EDIT 29/12/22: As of February 2021, I’ve been working full-time as a writer and designer in the RPG industry. To avoid a conflict of interest, I don’t really post reviews here anymore. This is partly to protect myself – the industry is small and petty enough that losing work as a result of a negative review is a genuine concern – and partly to protect any poor fools looking to me for consumer advice, who deserve sincere and unbiased critique.

The smart thing to do would probably be to delete my old reviews? I’m not going to do that though.

From time to time, I use this blog to write reviews of roleplaying games. When writing those reviews, I have a code I hold myself to, so I’m satisfied the critique is fair and balanced. Since a lot of these guidelines are rarely followed by other online RPG reviewers, I have explained and justified them below:

  1. I never review a game I haven’t played or run. I don’t consider reading an RPG to be sufficient experience to review it, much like I wouldn’t review a film by reading the screenplay, a video game by watching a Let’s Play, or a music album by reading the lyrics sleeve (countless other RPG reviewers don’t abide by this rule, which I think is absolutely baffling). Where possible, I’ll have run the game a few times AND played it, but sometimes I might have only run a few one-offs or short campaign and not played it. It’s rare for me to review a game I’ve played but not run, unless it’s GM-less.
  2. I don’t provide scores, because I don’t believe a complex opinion can be usefully represented numerically. I get that scores are handy for people who need a brief impression of a reviewer’s stance without reading a whole critique; that’s one of the reasons why most of the reviews I write are mini-reviews, strictly capped at 400 words for ease of consumption. If that seems like too much to read before deciding if you want to buy something, that suggests you aren’t actually interested in my opinion. Probably wisely.
  3. I don’t provide thoroughly detailed descriptions of what an RPG book contains, because I think talking about the experience of playing a game is more interesting and relevant. Sometimes I might explain how a key mechanic or setting detail works, but only to illustrate something good or bad about the product, or as a spring-board to more interesting critique. If you want someone to sell a game to you, check out the publisher’s marketing blurb. If you want a chapter-by-chapter list of absolutely everything in the book, look at the book’s contents page, or possibly an review.
  4. I don’t always provide positive reviews. I understand that every game is someone’s baby (sometimes I write games too!) and that mean words hurt feelings, but if a review is supposed to be consumer advice, that comes with a responsibility to do right by your audience. And RPGs are not cheap; it would be unscrupulous to encourage someone to buy something I don’t think is worth the money. Especially if that’s money they would otherwise spend on really great games!
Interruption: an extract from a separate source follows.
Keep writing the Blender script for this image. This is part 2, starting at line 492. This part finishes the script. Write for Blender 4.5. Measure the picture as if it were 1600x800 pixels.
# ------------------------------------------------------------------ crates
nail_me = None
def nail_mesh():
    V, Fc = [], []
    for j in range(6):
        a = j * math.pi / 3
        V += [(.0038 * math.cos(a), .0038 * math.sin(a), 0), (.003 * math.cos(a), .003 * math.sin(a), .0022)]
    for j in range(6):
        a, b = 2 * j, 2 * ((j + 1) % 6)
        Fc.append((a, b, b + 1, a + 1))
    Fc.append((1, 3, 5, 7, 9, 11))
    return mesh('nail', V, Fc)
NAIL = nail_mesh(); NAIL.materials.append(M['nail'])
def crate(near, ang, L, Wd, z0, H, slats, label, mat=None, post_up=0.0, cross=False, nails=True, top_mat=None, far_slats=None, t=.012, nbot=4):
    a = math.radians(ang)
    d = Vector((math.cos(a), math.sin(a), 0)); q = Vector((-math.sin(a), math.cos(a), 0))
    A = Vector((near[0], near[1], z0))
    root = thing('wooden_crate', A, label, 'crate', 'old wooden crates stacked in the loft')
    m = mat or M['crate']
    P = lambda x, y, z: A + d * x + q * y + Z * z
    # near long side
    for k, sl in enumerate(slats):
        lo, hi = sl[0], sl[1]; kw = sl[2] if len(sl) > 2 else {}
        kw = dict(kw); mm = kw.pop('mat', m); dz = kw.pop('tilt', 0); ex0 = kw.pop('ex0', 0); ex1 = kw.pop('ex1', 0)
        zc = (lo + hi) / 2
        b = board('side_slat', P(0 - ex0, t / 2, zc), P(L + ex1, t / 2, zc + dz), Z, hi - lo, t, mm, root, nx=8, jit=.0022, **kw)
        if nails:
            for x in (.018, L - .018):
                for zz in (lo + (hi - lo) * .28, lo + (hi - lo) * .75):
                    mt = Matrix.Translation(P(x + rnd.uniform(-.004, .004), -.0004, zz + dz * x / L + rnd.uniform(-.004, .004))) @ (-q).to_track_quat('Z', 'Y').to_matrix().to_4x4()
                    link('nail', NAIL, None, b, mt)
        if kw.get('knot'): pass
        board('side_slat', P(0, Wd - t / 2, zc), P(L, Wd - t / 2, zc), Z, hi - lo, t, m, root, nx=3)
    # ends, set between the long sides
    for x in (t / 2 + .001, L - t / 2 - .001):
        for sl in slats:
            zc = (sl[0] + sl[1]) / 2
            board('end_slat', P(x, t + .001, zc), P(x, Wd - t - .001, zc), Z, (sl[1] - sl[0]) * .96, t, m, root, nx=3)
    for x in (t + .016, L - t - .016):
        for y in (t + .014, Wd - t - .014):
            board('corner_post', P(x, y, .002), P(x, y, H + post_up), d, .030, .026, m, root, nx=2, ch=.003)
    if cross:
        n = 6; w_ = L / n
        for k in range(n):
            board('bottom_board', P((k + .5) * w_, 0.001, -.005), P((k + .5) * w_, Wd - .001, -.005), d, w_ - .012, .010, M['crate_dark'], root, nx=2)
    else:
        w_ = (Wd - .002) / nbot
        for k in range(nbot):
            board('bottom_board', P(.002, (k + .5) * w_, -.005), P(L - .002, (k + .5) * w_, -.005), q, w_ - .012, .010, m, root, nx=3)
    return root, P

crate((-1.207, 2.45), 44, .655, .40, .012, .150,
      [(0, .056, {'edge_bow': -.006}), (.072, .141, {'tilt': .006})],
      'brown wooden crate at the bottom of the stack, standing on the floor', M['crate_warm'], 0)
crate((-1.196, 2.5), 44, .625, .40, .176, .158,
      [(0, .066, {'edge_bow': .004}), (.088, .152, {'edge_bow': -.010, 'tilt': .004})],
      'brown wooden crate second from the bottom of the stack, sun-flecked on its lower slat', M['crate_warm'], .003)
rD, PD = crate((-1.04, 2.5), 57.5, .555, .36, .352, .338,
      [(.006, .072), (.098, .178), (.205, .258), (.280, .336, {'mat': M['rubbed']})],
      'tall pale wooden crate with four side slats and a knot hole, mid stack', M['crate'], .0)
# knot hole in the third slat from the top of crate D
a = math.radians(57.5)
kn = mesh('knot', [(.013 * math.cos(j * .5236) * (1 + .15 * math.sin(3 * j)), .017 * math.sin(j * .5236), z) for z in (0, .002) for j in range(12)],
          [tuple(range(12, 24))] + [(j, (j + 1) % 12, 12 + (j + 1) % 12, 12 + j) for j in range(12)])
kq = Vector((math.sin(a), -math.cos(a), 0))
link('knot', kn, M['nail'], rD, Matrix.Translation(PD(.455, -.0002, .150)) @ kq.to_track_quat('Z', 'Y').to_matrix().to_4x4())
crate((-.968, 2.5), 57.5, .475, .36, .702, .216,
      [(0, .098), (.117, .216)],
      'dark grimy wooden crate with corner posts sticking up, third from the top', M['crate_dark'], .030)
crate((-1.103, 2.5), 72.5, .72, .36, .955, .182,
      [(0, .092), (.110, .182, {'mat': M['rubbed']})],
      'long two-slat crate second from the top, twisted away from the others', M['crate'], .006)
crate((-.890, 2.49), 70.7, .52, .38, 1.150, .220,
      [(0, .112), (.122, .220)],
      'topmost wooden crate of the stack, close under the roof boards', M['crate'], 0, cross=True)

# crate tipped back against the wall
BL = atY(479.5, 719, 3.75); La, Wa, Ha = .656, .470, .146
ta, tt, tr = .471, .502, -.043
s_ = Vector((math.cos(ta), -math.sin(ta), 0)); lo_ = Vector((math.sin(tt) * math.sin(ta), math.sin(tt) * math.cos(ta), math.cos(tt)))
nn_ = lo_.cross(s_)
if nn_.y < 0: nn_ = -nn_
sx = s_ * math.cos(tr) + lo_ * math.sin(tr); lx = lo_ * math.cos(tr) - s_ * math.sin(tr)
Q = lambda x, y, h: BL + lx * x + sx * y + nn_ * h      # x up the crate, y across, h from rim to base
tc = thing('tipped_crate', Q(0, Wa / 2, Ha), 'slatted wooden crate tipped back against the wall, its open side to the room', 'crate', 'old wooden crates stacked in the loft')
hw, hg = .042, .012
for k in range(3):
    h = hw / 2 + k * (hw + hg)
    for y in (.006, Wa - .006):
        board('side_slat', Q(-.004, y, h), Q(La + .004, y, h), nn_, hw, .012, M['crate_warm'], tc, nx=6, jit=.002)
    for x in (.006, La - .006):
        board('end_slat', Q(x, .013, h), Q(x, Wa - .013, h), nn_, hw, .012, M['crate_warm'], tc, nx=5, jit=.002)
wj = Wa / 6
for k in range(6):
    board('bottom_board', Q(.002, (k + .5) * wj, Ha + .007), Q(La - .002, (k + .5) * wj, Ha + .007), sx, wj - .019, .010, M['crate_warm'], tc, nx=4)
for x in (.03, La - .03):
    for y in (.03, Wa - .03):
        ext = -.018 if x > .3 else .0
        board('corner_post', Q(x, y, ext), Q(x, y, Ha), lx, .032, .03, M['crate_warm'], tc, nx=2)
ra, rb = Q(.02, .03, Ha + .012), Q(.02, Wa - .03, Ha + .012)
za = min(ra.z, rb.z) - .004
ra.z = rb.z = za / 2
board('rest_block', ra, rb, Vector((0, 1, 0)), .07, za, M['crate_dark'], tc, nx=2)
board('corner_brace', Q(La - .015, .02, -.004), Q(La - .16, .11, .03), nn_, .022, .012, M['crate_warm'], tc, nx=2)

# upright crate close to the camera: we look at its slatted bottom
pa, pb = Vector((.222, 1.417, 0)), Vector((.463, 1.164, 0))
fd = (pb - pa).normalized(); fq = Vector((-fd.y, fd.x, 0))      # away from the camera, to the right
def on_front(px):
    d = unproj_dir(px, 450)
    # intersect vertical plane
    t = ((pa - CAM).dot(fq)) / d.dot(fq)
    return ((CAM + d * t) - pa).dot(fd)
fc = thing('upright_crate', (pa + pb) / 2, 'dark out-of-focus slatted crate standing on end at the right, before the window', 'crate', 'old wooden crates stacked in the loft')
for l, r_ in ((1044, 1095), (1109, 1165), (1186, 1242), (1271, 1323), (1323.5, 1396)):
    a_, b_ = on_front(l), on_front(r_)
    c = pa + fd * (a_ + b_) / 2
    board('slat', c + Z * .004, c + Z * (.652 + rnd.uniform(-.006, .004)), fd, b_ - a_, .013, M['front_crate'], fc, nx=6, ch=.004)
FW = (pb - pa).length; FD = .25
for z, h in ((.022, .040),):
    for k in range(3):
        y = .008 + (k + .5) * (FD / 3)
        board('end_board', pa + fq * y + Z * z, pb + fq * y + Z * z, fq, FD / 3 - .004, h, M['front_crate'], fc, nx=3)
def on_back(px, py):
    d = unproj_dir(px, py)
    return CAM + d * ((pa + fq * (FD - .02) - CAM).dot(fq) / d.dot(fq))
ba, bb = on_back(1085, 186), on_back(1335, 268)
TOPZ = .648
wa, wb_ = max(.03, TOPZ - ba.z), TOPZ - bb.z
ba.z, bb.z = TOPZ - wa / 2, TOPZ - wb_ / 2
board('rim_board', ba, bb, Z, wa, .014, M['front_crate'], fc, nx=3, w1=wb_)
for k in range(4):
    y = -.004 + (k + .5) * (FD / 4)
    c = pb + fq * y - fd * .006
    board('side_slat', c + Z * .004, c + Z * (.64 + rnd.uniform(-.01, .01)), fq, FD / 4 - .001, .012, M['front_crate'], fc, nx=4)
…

Not all reviews are created equal. Depending on the kind of review I’m writing, I might impose additional rules on myself. I’ve included these restrictions, along with a list of all reviews I’ve written so far, below.


Most of my reviews are mini-reviews, which I firmly cap at 400 words maximum. This is partly for ease of reading, partly due to laziness, but mostly just to stop myself rattling on. If I kept writing about a game until I ran out of things to say about it, I would grow bored and give up long before I completed writing the review.


These are actual plays that also contain come kind of review content (funny, that). I don’t do these often for a number of reasons. Firstly, I assume people aren’t actually that interested in reading about games that I play in and they don’t, though the success of my Ferrymen series perhaps suggests otherwise. Second, I like to play a game multiple times before I review it, which turns an “actual play review” into a series, which is a lot more effort than I can be bothered with. Finally, they tend to be long. Sometimes very long.

Generally, I save actual play reviews for games I’ve only played once (making them more “first impressions” than a proper review), and even then usually when I’ve been bribed into it through a contest or competition.


Sometimes I have a lot of things to say about a game that cannot be contained in 400 words. Usually I’ll be talking about something quite specific within a game, making this less a review of the product as a whole, and more a review of that specific bit (with a suggested change, perhaps, if I’m feeling full of myself). Consequently, I’m not sure if these really count as reviews at all, but I’m including them in case someone is desperate to know my stance on a particular game. I’m not likely to write a mini-review for a game I’ve already dribbled out a few thousand words for.


Sometimes I go to conventions. Sometimes I write things about them. Sometimes those things contain praise or criticism.